TLDR: They are still baffled.

The article only refers to repeating FBR-s but that's a known things for years now.

  • jfengel 5 years ago

    The subhead is slightly more informative: "The recent discovery of eight new signals means astronomers may finally have all the clues they need to solve a longstanding mystery." Which could perhaps be shortened to "Eight new signals provide data on fast radio bursts".

    • newsreview1 5 years ago

      how in the world do FRB's "release enough energy to power the world for three centuries." If we don't know how and when they are happening, how can we measure their energy? Can someone explain?

      • RedOrGreen 5 years ago

        We measure the energy of signals received at our radio telescopes - our units are Janskys, which correspond to 10^-26 watts per square metre per hertz of bandwidth, and we can calibrate our telescopes using noise diodes or known sources in the sky.

        So for FRBs, we get the received brightness, and if we can measure the distance, we can use the basic inverse square scaling to estimate how much energy it had at the source. (Why inverse square? Because the area of a sphere is 4 pi R^2 - if you go twice as far away, the signal is spread out over 4 times the area, and so on.)

        The key problem is a distance estimate for the FRBs - we have a pretty precise measurement for FRB 121102 because we identified its host galaxy and measured the redshift to that galaxy, so we know how far away it is. That's now been done for 2 other sources. For the rest, we can use the pulse dispersion, which measures the integrated column density of electrons along the line of sight, along with models for our galaxy and the intergalactic medium, to get some idea. It's not as good, but better than nothing.

        • bdamm 5 years ago

          This assumes a spherical signal propagation. But signals from antennas, and even from many natural emitters, aren't spherical. It's also possible that the signal is highly directional, like a jet. So, I'm pretty skeptical of these power estimates. For sure the transmitter has a lot of power, but how much exactly? I don't think we can really tell.

          • RedOrGreen 5 years ago

            Sure, that's an excellent point. In case you read late replies: we recognize this, and parameterize the burst energy [1] by a beaming scale factor, \Delta\Omega/4\pi. (It still drops off as the inverse square, though, as long as you're not in the near field.)

            The problem is, while you can reduce the energy requirement by making the beams narrow, that increases the total number of sources by the same factor.

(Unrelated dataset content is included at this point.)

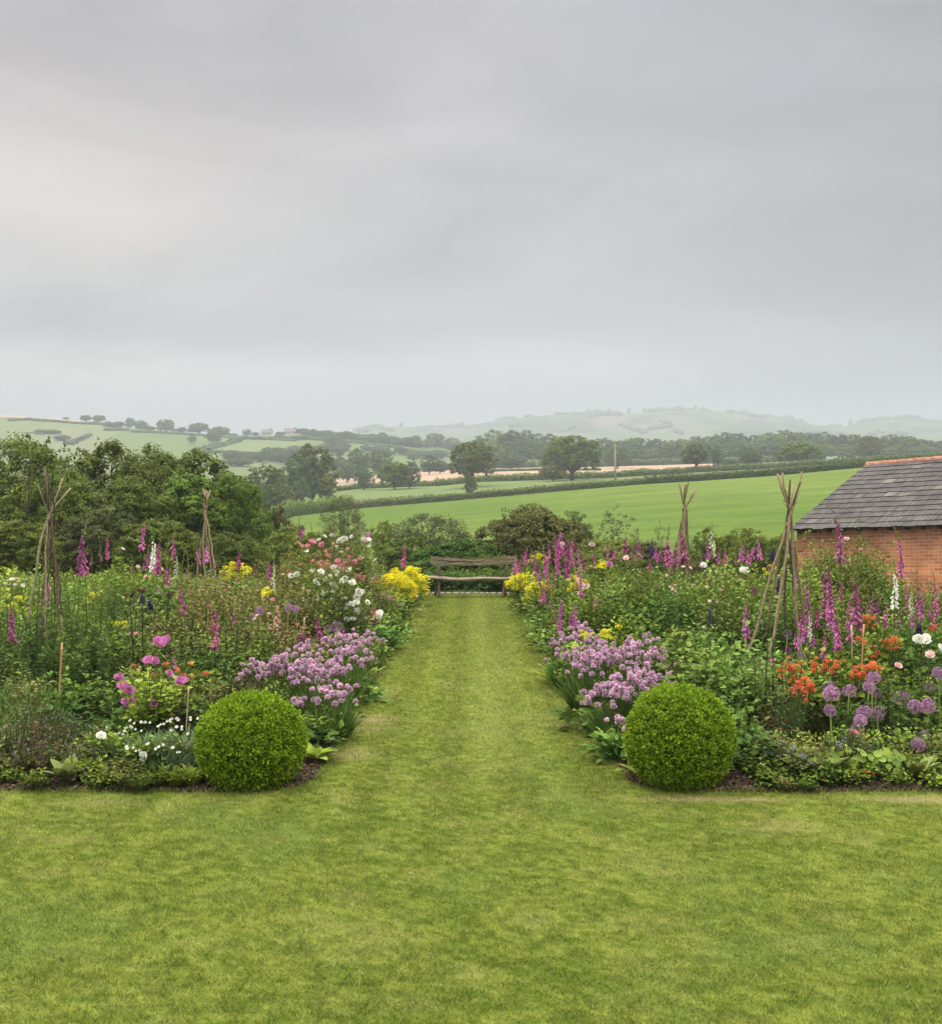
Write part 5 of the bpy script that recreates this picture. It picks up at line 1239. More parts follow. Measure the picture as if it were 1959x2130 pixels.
    r5 = N.new('ShaderNodeMapRange'); r5.inputs[1].default_value = .35; r5.inputs[2].default_value = .65; r5.inputs[3].default_value = .45; r5.inputs[4].default_value = 1.10; L.new(n5.outputs[0], r5.inputs[0])
    v5 = N.new('ShaderNodeVectorMath'); v5.operation = 'SCALE'; L.new(mx.outputs[2], v5.inputs[0]); L.new(r5.outputs[0], v5.inputs['Scale'])
    pb = N.new('ShaderNodeBsdfPrincipled'); pb.inputs['Roughness'].default_value = .6; pb.inputs['Specular IOR Level'].default_value = .2; L.new(v5.outputs[0], pb.inputs['Base Color']); L.new(pb.outputs[0], out.inputs[0])
    SLp = math.hypot(run, rise); cs, sn = run / SLp, rise / SLp; rs = np.random.default_rng(3)
    roof = link('roof', None, o)
    for side in (0, 1):
        g = G(); rows = 14; ex = SLp / rows; x0, x1 = -.12, Lw + .1
        for r in range(rows):
            x = x0 - (0 if r % 2 else .13)
            while x < x1:
                w = rs.uniform(.24, .30); a, b = max(x, x0) + .004, min(x + w, x1) - .002
                if b > a + .03:
                    s0 = r * ex - .02 + rs.uniform(-.018, .014) - (.05 if rs.random() < .015 else 0); s1 = min(s0 + ex * 1.55, SLp); lift = .026; rz_ = rs.uniform(-.003, .004)
                    pts = []
                    for (xx, s, l) in [(a, s0, lift), (b, s0, lift + rz_), (b, s1, .004), (a, s1, .004)]:
                        for tt in (0, .009):
                            yy = s * cs - (l + tt) * sn; zz = s * sn + (l + tt) * cs; sagg = -.035 * math.sin(PI * np.clip(xx / Lw, 0, 1))
                            if side: yy = 2 * run - yy
                            pts.append([xx, yy - .12, ez - .07 + up * xx + zz + sagg])
                    Fq = [[1, 3, 5, 7], [0, 6, 4, 2], [0, 2, 3, 1], [2, 4, 5, 3], [6, 0, 1, 7]]
                    Fc = [t for q4 in Fq for t in ([q4[0], q4[1], q4[2]], [q4[0], q4[2], q4[3]])]
                    if side: Fc = [f[::-1] for f in Fc]
                    g.add(pts, Fc, np.clip(rs.normal(.42, .15), 0, 1) if rs.random() > .03 else .92)
                x += w
        # boarding under the slates
        V = []
        for xx in (x0 + .01, x1 - .01):
            for s in (.0, SLp):
                for tt in (-.03, -.005):
                    yy = s * cs - tt * sn; yy = 2 * run - yy if side else yy; V.append([xx, yy - .12, ez - .07 + up * xx + s * sn + tt * cs])
        fq = [[0, 1, 3, 2], [4, 6, 7, 5], [0, 4, 5, 1], [2, 3, 7, 6], [1, 5, 7, 3], [0, 2, 6, 4]]
        g.add(V, [t for a, b, c, d in fq for t in ([a, b, c], [a, c, d])], 0)
        link('roof_slope', g.mesh('roof_slope', sm), roof)
    clay = noisemat('clay_tile', (.26, .12, .085), (.46, .22, .15), 6, .85, .4, c3=(.45, .33, .26))
    x = -.14
    while x < Lw:
        g = G(); a = np.linspace(-.2, PI + .2, 9); V = []; Fc = []
        for xx, rr in ((x, .120), (x + .40, .112), (x + .43, .128), (x + .455, .128)):
            for t in a: V.append([xx, run - .12 + rr * math.cos(t), ez - .07 + up * xx + rise - .055 + rr * .95 * math.sin(t)])
        for i in range(3):
            for j in range(8): p = i * 9 + j; Fc += [[p, p + 9, p + 1], [p + 1, p + 9, p + 10]]
        Fc += [[j, j + 1, 8] for j in range(7)] + [[27 + j + 1, 27 + j, 35] for j in range(7)]
        g.add(V, Fc, random.random()); link('ridge_tile', g.mesh('ridge_tile', clay), roof); x += .45
    dk = noisemat('eaves_board', (.03, .022, .018), (.07, .05, .04), 6, .9, .2)
    x = .08
    while x < Lw - .1:
        g = G(); box(g, (x, -.10, ez - .16 + up * x), (x + .07, -.002, ez - .085 + up * x)); link('rafter_end', g.mesh('rafter_end', dk), roof); x += .38

# ---------------------------------------------------------------- the borders
def zoneL(px):
    for lim, t in ((75, 'left of the far-left wigwam'), (150, 'at the far-left wigwam'), (255, 'right of the far-left wigwam'), (385, 'above the mauve rose'), (475, 'near the small left wigwam'), (600, 'above the left box ball'), (770, 'among the pink and white roses'), (900, 'near the left yellow mound')):
        if px < lim: return t
    return 'near the left yellow mound'
def zoneR(px):
    for lim, t in ((1125, 'just right of the bench'), (1185, 'above the right chives'), (1260, 'right of the tall central group'), (1345, 'above the right border rose'), (1445, 'at the small right wigwam'), (1600, 'between the two right wigwams'), (1700, 'at the large right wigwam'), (1790, 'before the barn roof'), (1860, 'before the barn wall')):
        if px < lim: return t
    return 'at the right edge before the barn'
def zone(px): return zoneL(px) if px < 980 else zoneR(px)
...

When we say that there are between 5000-10,000 FRBs all over the sky every single day, we are referring to FRBs beamed towards us. If you apply a 10% beam, your energy requirement drops by 10x, sure, but the source count goes up by 10x.

            Right now, we don't have a large enough plausible progenitor population, even at 1x, for these FRBs. It's a really fun problem.

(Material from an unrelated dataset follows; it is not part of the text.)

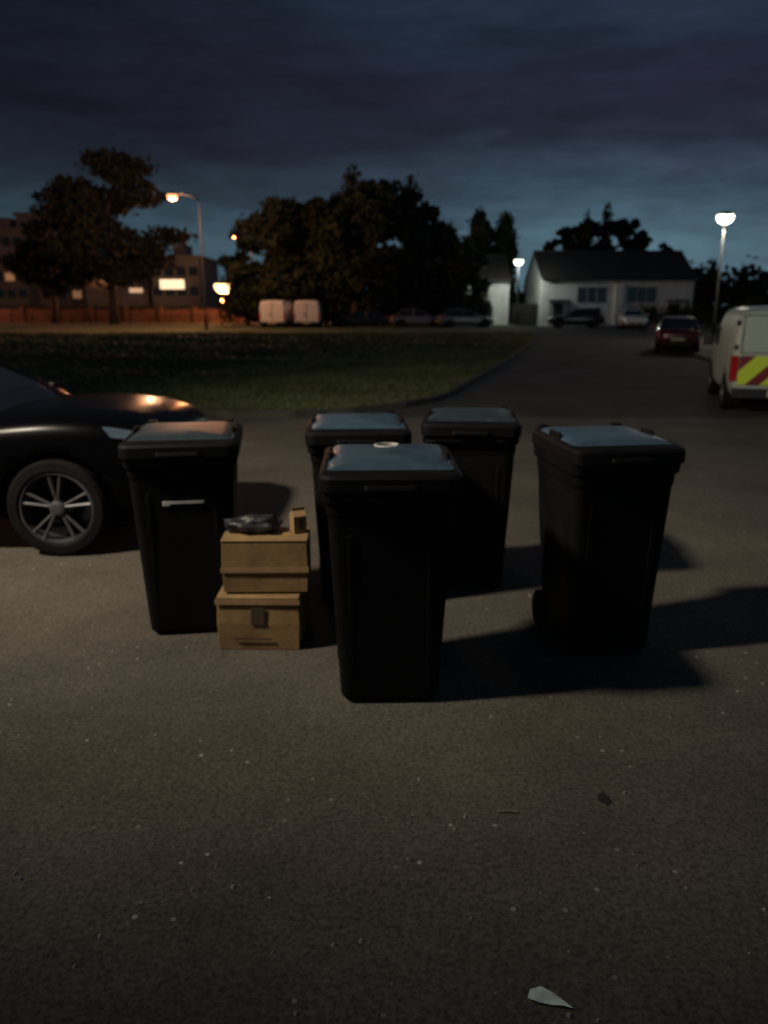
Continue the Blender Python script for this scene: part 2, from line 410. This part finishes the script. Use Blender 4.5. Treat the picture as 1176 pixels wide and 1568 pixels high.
e=lamp('street_lamp',LX,LY,LZ+.35,0,E_white,0,(1,1,1),.8)
sd=bpy.data.lights.new('lamp_light','SPOT'); sd.energy=3900; sd.color=(1,.86,.67); sd.shadow_soft_size=.30; sd.spot_size=R(92); sd.spot_blend=1
so=bpy.data.objects.new('lamp_light',sd); col.objects.link(so); so.parent=e
so.location=(0,0,LZ-.15)
so.rotation_euler=(Vector((2.2,9.6,0))-Vector((LX,LY,LZ))).to_track_quat('-Z','Y').to_euler()

# ------------------------------------------------------------------ vehicles
def carve(o,cuts,parent):
    cs=[]
    for (x,z,r) in cuts:
        mb=MB(); mb.lathe_y(x,z,[(-2,r),(2,r)],32); c=mb.build('cut',[M_trim],parent); cs.append(c)
        q=o.modifiers.new('b','BOOLEAN'); q.object=c; q.operation='DIFFERENCE'; q.solver='EXACT'
    bpy.context.view_layer.update()
    dg=bpy.context.evaluated_depsgraph_get()
    me=bpy.data.meshes.new_from_object(o.evaluated_get(dg)); o.modifiers.clear(); o.data=me
    for c in cs: bpy.data.objects.remove(c)
def wheel(parent,x,side,hw,r=.33,ns=5,nm='wheel'):
    mb=MB(); y1=side*hw; y0=side*(hw-.2)
    mb.lathe_y(x,r,[(y0,r*.6),(y0,r*.93),(y0+side*.02,r),(y1-side*.02,r),(y1,r*.94),(y1+side*.004,r*.78),(y1-side*.015,r*.75)],36,0,cap=False)
    mb.lathe_y(x,r,[(y1-side*.06,r*.765),(y1-side*.012,r*.755),(y1-side*.008,r*.71),(y1-side*.05,r*.69),(y1-side*.16,r*.67)],36,1,cap=False)
    mb.lathe_y(x,r,[(y1-side*.15,r*.73),(y1-side*.14,r*.73)],24,0)
    mb.lathe_y(x,r,[(y1-side*.08,r*.17),(y1-side*.02,r*.15),(y1-side*.012,r*.09)],16,1)
    for k in range(ns):
        for d in (-.17,.17):
            a=2*math.pi*k/ns+.3
            p0=(x+math.cos(a+d*.6)*r*.1,y1-side*.045,r+math.sin(a+d*.6)*r*.1); p1=(x+math.cos(a+d)*r*.71,y1-side*.03,r+math.sin(a+d)*r*.71)
            mb.tube([p0,p1],[.011,.014],6,1)
    mb.build(nm,[M_rub,M_alloy],parent,smooth=False)
paints={}
def paint(n,c,rough=.25,metal=.2,spec=.5):
    if n not in paints: paints[n]=mat('paint_'+n,c,rough,metal,var=.08,scale=2,spec=spec)
    return paints[n]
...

            [1] See, e.g, the Methods section in https://www.nature.com/articles/nature20797 (or https://arxiv.org/abs/1701.01098)

            • bdamm 5 years ago

              That is really interesting! I didn't realize how unresolved this truly is.

          • penagwin 5 years ago

            To be fair though the bar wasn't set vary high.

            > power the world for three centuries

            Our sun for example is emitting enough energy in all directions to power the world for 300 years (over the course of 300 years), and most of it misses us.

            Our sun isn't particularly impressive in terms of energy and such compared to other astro-objects, so I feel like these kinda of events releasing so much energy are to be expected.

            • perl4ever 5 years ago

              "Our sun for example is emitting enough energy in all directions to power the world for 300 years (over the course of 300 years), and most of it misses us"

              I think you're saying any amount of energy can be produced by any amount of power, if the amount of time is unspecified. Which is true, but not substantive.

        • newsreview1 5 years ago

          Fascinating. Thanks for taking the time to explain.